▶ Work to complete:
In the records below, begin at the line that has "Write part 4" and stop after the line that has "for cx, cy, r"; quote those lines verbatim and nothing more.

[Dataset entries]

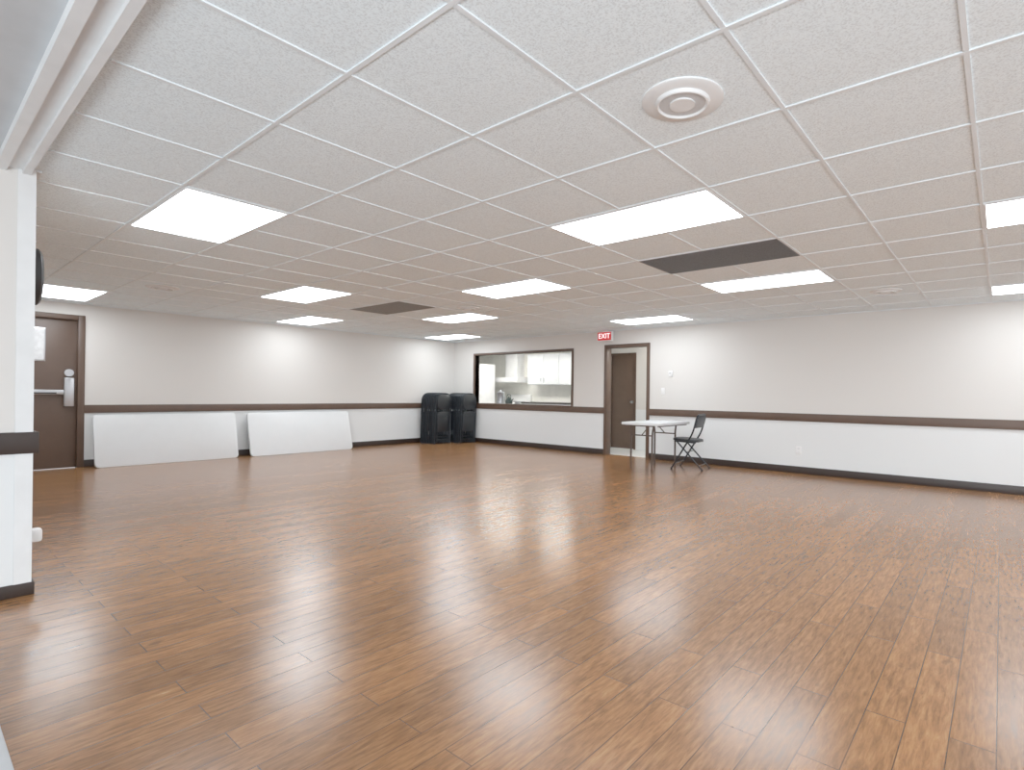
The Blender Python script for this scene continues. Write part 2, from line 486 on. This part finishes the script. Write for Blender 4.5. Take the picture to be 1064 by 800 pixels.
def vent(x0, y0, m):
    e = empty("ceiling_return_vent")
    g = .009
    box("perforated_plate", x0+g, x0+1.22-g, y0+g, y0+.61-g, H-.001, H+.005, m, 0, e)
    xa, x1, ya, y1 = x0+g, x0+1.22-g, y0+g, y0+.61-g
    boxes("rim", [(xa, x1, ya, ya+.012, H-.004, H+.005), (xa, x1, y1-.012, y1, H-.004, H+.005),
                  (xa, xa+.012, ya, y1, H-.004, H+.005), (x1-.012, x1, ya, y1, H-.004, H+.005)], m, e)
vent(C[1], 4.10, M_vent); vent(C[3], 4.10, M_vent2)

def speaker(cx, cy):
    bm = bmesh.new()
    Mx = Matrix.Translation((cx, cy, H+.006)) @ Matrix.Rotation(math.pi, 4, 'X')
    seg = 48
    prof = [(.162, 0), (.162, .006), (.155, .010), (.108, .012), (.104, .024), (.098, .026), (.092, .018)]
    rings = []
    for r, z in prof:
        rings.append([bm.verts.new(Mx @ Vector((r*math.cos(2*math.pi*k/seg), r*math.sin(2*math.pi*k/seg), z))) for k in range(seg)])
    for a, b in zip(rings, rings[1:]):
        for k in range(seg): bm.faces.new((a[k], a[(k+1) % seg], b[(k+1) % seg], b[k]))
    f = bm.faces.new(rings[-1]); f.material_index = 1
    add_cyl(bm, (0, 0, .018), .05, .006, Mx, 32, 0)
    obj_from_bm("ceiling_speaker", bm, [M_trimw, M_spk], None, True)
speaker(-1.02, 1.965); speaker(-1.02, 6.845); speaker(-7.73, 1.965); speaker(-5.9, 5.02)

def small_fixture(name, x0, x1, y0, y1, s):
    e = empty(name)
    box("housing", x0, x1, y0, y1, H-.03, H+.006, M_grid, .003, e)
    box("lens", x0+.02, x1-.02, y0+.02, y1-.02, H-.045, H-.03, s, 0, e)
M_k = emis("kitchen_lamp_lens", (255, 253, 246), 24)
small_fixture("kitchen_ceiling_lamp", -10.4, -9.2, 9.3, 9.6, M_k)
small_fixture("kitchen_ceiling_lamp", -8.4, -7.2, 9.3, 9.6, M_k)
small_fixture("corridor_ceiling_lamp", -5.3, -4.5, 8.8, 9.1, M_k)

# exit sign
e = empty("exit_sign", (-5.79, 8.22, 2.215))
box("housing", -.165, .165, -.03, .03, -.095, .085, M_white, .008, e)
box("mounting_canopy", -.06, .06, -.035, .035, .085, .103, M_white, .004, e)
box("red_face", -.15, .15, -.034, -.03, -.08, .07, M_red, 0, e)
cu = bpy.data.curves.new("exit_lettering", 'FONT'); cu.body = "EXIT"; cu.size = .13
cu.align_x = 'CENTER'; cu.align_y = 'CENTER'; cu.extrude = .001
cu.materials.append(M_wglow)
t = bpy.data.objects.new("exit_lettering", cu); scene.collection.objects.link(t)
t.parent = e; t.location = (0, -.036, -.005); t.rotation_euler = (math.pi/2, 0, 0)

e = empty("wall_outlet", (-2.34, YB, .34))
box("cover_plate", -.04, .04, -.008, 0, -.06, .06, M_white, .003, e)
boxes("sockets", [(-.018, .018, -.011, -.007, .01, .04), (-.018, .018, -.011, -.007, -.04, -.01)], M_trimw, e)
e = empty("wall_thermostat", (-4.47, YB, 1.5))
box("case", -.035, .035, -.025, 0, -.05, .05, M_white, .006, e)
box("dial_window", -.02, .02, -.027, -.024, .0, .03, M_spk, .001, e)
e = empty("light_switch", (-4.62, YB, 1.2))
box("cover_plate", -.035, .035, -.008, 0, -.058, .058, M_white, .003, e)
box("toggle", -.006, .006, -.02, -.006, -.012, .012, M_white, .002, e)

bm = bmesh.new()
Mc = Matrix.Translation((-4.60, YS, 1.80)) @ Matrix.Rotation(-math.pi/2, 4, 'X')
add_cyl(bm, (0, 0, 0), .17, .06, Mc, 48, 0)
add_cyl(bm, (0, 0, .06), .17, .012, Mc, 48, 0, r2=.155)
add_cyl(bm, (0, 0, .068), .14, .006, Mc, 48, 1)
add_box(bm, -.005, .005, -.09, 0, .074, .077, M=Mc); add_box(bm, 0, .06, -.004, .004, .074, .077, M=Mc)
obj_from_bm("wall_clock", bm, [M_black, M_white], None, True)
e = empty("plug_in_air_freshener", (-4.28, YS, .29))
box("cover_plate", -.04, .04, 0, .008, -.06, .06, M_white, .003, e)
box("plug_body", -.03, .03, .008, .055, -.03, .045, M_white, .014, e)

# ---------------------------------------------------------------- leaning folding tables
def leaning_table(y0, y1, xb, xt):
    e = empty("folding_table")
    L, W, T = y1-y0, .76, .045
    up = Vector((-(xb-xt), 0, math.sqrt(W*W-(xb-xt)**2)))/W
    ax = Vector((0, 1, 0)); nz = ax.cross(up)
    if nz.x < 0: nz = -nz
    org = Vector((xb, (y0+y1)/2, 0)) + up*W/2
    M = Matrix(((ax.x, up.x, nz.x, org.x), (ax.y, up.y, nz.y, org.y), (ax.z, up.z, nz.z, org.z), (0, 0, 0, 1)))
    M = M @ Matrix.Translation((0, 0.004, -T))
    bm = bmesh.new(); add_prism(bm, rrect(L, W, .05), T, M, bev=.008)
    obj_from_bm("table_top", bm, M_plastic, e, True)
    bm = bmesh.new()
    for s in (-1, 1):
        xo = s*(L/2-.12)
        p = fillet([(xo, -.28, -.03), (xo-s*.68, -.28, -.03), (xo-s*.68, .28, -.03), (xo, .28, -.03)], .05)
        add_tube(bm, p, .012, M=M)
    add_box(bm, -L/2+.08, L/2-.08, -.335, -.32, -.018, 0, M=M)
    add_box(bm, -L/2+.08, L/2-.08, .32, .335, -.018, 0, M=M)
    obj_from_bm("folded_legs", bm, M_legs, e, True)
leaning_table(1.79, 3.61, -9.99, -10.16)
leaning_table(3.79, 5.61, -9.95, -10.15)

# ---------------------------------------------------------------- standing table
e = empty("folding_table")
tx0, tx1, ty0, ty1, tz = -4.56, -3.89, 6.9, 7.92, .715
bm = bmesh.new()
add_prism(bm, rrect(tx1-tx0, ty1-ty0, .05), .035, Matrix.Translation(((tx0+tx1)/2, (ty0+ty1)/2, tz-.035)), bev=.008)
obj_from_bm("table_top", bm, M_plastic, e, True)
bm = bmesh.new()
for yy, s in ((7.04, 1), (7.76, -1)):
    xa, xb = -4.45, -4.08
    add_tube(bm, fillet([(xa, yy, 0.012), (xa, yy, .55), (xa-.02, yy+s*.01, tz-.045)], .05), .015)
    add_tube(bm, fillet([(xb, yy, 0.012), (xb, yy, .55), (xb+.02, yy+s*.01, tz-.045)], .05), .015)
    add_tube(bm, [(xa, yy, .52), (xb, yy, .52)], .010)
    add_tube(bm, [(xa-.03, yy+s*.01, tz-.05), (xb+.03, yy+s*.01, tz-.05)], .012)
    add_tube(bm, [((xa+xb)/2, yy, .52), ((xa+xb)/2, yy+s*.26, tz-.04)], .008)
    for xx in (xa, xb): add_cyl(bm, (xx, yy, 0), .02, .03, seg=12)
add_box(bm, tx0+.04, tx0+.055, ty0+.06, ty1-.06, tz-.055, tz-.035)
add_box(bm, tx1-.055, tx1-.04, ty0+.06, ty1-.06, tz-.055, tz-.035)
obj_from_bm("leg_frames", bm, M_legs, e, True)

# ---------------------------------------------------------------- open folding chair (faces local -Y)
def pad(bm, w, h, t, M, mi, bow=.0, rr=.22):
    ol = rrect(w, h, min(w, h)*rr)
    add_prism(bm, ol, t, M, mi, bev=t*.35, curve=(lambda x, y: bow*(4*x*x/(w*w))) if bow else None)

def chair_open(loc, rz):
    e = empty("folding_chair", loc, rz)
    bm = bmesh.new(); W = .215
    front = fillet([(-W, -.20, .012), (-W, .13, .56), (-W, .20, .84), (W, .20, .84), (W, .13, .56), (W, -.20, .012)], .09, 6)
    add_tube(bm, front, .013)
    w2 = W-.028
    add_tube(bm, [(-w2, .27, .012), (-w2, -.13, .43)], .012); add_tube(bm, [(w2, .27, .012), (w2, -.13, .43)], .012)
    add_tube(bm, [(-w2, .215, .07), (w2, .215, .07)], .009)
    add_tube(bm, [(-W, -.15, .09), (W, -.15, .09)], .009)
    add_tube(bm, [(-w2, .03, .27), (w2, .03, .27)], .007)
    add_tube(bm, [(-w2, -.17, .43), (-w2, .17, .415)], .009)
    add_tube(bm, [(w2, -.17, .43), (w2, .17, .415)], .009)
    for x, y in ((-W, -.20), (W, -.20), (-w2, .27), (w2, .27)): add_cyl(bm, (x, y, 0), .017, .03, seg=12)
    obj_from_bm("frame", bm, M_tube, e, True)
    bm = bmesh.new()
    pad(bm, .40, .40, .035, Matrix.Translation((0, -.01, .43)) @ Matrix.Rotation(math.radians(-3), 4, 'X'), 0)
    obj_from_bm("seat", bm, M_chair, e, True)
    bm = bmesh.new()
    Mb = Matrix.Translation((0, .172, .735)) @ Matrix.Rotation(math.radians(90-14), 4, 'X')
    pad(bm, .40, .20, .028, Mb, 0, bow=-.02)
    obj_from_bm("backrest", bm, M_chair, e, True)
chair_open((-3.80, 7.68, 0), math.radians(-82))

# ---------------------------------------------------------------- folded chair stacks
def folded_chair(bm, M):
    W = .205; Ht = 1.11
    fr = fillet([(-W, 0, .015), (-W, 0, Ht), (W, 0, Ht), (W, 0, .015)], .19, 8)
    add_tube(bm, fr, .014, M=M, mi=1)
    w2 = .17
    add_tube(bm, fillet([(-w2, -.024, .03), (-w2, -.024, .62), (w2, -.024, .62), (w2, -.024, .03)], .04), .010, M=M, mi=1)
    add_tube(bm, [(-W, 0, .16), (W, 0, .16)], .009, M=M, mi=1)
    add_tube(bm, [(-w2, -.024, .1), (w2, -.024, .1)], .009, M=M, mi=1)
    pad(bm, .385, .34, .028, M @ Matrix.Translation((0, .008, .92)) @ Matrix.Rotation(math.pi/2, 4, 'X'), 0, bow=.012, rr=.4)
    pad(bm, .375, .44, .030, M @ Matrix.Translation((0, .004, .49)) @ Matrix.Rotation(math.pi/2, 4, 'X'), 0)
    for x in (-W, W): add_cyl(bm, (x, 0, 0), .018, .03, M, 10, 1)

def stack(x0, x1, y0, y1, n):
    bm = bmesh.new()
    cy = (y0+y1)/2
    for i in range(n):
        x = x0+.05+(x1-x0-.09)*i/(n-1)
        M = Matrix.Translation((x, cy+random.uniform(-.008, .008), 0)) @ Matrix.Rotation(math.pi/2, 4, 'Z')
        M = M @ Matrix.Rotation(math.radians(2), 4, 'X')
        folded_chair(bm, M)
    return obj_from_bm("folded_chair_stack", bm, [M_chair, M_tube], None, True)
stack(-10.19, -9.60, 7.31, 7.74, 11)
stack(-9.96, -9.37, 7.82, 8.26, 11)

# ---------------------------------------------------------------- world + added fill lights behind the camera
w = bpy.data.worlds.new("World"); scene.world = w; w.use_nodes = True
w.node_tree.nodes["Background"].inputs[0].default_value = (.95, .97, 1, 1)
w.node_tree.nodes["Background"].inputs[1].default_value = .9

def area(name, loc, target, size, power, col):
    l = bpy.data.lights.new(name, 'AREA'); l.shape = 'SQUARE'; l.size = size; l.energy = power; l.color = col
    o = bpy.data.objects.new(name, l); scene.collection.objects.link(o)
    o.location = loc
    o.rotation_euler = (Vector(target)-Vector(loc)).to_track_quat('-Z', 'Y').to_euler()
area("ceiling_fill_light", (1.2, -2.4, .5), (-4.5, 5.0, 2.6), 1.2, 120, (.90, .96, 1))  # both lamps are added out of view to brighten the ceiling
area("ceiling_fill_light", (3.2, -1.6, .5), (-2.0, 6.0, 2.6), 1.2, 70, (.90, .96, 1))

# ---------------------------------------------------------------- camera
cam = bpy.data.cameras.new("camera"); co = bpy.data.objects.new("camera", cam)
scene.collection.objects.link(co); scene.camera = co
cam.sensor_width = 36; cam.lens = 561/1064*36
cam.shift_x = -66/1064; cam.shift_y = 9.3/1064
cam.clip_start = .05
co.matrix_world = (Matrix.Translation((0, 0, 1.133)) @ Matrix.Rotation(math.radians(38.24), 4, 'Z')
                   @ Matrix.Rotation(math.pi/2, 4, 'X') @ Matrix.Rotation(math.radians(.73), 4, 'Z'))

---

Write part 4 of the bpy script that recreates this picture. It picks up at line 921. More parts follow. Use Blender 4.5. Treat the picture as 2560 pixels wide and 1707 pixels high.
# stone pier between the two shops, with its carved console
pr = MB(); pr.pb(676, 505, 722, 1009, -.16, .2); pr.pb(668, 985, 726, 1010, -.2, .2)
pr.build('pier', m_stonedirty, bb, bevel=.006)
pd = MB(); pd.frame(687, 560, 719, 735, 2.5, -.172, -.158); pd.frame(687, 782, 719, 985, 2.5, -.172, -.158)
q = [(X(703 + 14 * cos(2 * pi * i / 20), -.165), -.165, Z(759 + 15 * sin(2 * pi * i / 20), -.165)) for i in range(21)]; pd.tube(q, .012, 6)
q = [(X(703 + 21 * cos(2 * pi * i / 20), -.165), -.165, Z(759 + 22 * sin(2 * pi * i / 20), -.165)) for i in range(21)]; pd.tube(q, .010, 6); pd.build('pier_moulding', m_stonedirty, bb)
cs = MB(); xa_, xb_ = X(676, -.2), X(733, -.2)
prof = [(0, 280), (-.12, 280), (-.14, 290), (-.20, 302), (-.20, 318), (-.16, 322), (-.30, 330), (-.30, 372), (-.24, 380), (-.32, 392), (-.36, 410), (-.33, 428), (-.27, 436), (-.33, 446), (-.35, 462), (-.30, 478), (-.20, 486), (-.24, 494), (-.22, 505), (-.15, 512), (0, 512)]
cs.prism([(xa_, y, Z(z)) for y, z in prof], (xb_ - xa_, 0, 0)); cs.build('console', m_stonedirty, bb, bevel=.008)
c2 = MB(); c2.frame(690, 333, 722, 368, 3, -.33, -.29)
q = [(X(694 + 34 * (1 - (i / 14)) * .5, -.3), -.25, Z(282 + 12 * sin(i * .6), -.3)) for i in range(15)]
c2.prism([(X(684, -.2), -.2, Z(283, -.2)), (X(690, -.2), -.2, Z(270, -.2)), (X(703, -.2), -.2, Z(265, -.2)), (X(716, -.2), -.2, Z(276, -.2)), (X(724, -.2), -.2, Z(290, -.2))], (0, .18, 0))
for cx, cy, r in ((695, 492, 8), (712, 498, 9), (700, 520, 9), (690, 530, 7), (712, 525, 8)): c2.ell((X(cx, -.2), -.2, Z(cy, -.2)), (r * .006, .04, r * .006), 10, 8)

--

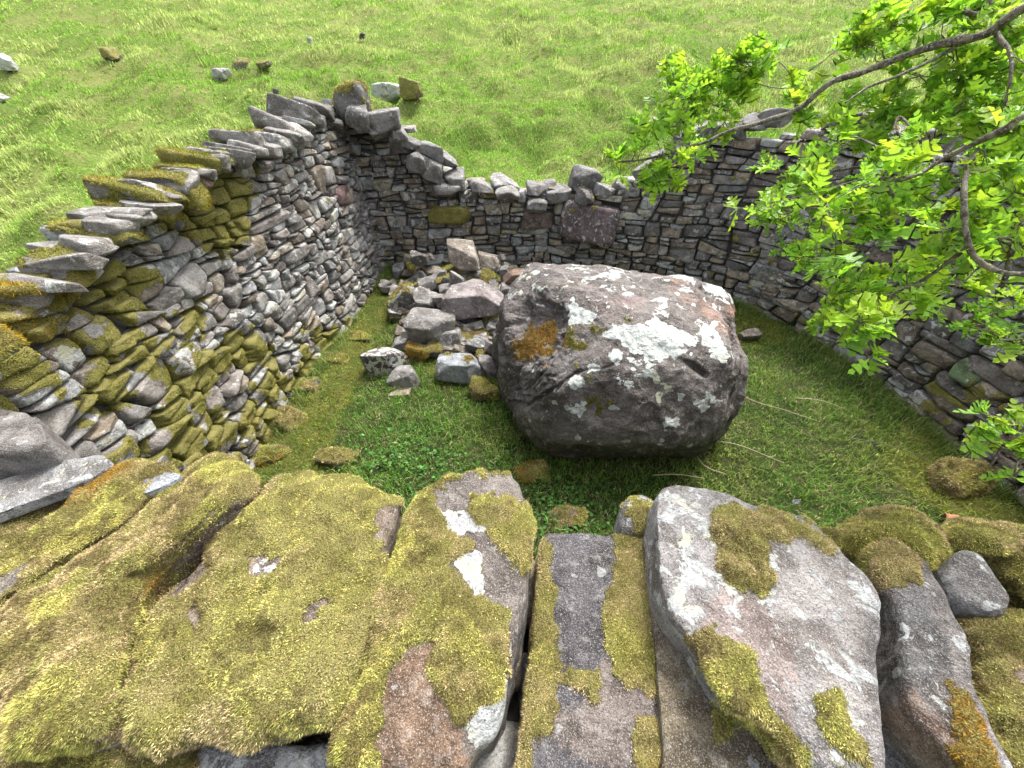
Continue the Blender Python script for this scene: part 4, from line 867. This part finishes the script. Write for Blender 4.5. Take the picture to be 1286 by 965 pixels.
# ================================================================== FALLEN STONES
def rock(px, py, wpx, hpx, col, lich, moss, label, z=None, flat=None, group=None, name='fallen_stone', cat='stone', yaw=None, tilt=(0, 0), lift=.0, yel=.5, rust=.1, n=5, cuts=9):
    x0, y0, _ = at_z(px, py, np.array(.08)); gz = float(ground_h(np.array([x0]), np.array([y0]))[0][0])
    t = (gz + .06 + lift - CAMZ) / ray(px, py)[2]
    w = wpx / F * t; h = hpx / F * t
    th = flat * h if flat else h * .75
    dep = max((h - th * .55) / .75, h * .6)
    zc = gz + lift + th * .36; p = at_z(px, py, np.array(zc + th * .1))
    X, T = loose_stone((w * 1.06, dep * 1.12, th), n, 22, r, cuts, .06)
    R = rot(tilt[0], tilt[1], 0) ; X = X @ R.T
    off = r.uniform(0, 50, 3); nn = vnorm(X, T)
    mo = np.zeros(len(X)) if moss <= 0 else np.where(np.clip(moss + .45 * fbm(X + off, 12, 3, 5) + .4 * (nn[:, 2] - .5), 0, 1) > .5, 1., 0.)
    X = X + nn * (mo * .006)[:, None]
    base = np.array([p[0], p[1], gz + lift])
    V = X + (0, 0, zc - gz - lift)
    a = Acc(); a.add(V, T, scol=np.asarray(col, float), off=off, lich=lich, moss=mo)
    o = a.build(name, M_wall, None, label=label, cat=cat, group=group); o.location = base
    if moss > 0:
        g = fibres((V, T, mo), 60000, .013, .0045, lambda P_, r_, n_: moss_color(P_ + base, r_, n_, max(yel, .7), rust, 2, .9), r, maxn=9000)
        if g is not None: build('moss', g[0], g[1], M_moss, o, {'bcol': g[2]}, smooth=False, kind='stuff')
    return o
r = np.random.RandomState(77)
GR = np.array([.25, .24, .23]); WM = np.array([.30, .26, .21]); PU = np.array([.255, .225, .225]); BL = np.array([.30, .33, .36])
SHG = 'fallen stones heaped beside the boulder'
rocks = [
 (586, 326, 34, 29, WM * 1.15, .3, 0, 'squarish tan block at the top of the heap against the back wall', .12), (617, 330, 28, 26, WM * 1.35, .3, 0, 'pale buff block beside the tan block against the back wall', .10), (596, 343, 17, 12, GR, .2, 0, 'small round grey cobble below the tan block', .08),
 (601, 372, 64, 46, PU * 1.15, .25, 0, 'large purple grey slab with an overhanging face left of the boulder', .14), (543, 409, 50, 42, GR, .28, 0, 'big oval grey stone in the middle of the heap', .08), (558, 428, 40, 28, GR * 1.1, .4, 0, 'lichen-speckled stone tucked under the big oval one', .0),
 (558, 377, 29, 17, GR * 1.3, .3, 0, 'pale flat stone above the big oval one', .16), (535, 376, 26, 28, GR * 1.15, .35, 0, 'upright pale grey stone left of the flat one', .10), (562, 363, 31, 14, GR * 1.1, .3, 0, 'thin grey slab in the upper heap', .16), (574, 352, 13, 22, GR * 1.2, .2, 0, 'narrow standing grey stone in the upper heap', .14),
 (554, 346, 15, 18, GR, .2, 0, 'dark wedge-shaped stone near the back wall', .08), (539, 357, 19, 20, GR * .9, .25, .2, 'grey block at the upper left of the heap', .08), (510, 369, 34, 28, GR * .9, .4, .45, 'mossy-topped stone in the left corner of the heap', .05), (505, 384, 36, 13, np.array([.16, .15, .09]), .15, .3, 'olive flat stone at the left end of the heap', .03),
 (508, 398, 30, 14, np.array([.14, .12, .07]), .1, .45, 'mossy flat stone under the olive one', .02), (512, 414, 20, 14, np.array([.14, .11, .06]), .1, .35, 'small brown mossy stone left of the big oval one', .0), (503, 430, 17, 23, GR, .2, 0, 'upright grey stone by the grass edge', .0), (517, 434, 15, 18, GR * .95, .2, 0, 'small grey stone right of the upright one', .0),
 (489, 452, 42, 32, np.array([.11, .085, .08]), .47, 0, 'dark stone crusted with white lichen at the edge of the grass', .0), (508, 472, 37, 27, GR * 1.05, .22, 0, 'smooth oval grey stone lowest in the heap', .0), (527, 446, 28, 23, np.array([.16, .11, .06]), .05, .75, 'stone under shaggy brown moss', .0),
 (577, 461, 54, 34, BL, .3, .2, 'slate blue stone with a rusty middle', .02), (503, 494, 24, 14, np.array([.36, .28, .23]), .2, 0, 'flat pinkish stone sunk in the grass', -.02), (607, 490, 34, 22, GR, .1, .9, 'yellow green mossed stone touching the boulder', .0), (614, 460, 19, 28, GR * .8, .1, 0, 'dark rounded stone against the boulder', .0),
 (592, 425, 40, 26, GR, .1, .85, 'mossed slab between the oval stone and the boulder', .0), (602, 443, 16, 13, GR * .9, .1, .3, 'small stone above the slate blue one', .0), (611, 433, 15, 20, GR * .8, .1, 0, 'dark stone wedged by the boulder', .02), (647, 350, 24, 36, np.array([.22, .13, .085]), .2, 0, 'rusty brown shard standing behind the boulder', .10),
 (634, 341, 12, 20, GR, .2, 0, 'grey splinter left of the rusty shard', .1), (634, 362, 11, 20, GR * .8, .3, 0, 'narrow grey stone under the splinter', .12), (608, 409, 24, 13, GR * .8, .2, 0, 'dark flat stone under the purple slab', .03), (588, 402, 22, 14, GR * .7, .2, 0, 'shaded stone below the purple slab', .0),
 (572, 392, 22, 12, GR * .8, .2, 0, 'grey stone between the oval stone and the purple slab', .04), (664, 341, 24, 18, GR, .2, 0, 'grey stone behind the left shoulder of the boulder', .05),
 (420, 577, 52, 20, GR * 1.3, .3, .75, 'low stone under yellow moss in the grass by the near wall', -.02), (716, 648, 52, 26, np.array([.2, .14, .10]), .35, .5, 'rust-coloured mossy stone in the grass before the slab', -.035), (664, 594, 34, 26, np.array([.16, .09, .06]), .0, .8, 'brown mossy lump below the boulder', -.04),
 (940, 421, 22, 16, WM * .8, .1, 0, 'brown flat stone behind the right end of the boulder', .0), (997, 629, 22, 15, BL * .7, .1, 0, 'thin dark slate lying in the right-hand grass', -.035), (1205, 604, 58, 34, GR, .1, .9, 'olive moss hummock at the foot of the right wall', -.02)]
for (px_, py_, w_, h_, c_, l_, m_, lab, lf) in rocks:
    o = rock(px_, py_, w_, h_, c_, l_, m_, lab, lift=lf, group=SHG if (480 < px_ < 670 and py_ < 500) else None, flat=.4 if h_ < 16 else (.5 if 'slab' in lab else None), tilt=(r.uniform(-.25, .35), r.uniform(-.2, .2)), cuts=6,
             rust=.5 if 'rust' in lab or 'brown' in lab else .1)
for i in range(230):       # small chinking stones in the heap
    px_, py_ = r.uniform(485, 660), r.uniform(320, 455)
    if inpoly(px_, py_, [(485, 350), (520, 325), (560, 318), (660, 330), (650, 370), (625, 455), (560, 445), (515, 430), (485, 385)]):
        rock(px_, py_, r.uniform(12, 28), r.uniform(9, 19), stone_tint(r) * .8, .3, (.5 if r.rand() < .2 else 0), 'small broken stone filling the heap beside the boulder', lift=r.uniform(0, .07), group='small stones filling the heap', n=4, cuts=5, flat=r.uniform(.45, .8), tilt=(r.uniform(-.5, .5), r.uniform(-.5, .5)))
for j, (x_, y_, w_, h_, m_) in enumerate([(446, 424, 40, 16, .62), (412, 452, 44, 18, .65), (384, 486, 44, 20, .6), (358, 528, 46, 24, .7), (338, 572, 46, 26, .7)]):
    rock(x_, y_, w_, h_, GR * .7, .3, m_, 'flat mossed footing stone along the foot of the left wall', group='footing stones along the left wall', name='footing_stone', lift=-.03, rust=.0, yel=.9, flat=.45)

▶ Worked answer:
Write part 4 of the bpy script that recreates this picture. It picks up at line 921. More parts follow. Use Blender 4.5. Treat the picture as 2560 pixels wide and 1707 pixels high.
# stone pier between the two shops, with its carved console
pr = MB(); pr.pb(676, 505, 722, 1009, -.16, .2); pr.pb(668, 985, 726, 1010, -.2, .2)
pr.build('pier', m_stonedirty, bb, bevel=.006)
pd = MB(); pd.frame(687, 560, 719, 735, 2.5, -.172, -.158); pd.frame(687, 782, 719, 985, 2.5, -.172, -.158)
q = [(X(703 + 14 * cos(2 * pi * i / 20), -.165), -.165, Z(759 + 15 * sin(2 * pi * i / 20), -.165)) for i in range(21)]; pd.tube(q, .012, 6)
q = [(X(703 + 21 * cos(2 * pi * i / 20), -.165), -.165, Z(759 + 22 * sin(2 * pi * i / 20), -.165)) for i in range(21)]; pd.tube(q, .010, 6); pd.build('pier_moulding', m_stonedirty, bb)
cs = MB(); xa_, xb_ = X(676, -.2), X(733, -.2)
prof = [(0, 280), (-.12, 280), (-.14, 290), (-.20, 302), (-.20, 318), (-.16, 322), (-.30, 330), (-.30, 372), (-.24, 380), (-.32, 392), (-.36, 410), (-.33, 428), (-.27, 436), (-.33, 446), (-.35, 462), (-.30, 478), (-.20, 486), (-.24, 494), (-.22, 505), (-.15, 512), (0, 512)]
cs.prism([(xa_, y, Z(z)) for y, z in prof], (xb_ - xa_, 0, 0)); cs.build('console', m_stonedirty, bb, bevel=.008)
c2 = MB(); c2.frame(690, 333, 722, 368, 3, -.33, -.29)
q = [(X(694 + 34 * (1 - (i / 14)) * .5, -.3), -.25, Z(282 + 12 * sin(i * .6), -.3)) for i in range(15)]
c2.prism([(X(684, -.2), -.2, Z(283, -.2)), (X(690, -.2), -.2, Z(270, -.2)), (X(703, -.2), -.2, Z(265, -.2)), (X(716, -.2), -.2, Z(276, -.2)), (X(724, -.2), -.2, Z(290, -.2))], (0, .18, 0))
for cx, cy, r in ((695, 492, 8), (712, 498, 9), (700, 520, 9), (690, 530, 7), (712, 525, 8)): c2.ell((X(cx, -.2), -.2, Z(cy, -.2)), (r * .006, .04, r * .006), 10, 8)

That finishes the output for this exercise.